ETFdb: Who is your target customer? Who should buy XLRE and XLFS?

DD: We have a unique client base. Fifteen to 17 years ago, we truly started on the institutional side. There aren’t many financial products that appeal to both institutional and retail investors, but sector SPDRs do. I think it’s due to a combination of the low expenses of 14-basis points, a penny-wide spread and all the trading volume.

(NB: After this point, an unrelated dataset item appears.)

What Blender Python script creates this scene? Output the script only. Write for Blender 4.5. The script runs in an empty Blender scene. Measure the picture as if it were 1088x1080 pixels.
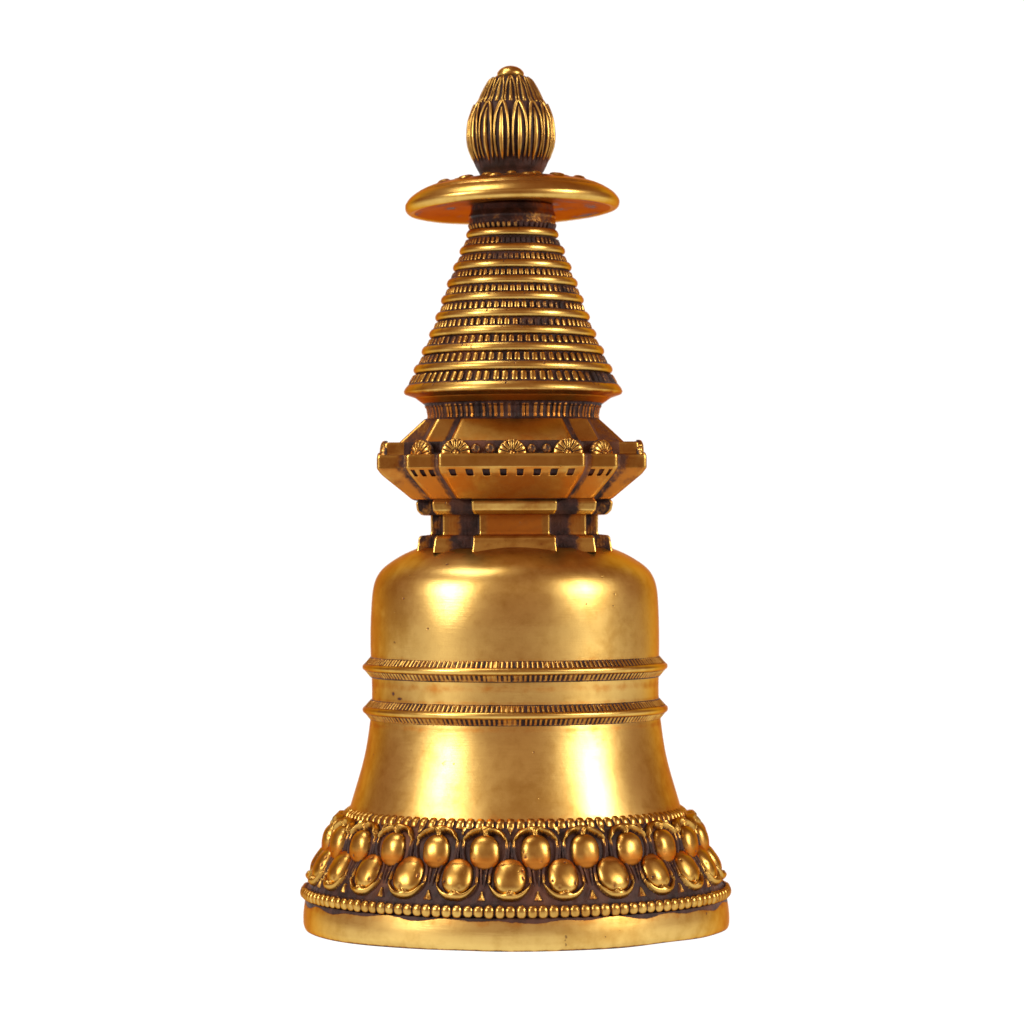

It starts with the institutional investor. It really does. Many of them are benchmarked to the S&P 500. We give them the opportunity – in a very liquid way – to get long or short, and move in and out of sectors whenever they like. I think that over time, individual investors have picked up on the ETF trend. We’ve seen the individual investor becoming a bigger piece of our investor base. And truly, the institutional involvement in this helps everyone. The fact that they’re in trading keeps spreads very tight. I think that when you look at real estate in general, it’s a very attractive sector for the individual investor. And XLRE, in particular, will draw a lot of attention to the retail investor because of the yield component.

The Bottom Line

XLRE and XLFS are two new ETFs that are part of a process to adapt to the changes in the investing industry as well as give investors more choice. These launches came out ahead of the GICS introduction of the real estate sector, which will take place in August 2016. For anyone who’s interested in the real estate or financial sector, these innovative ETFs are a great way to pick and choose how you want to play your investment strategy and build a better portfolio.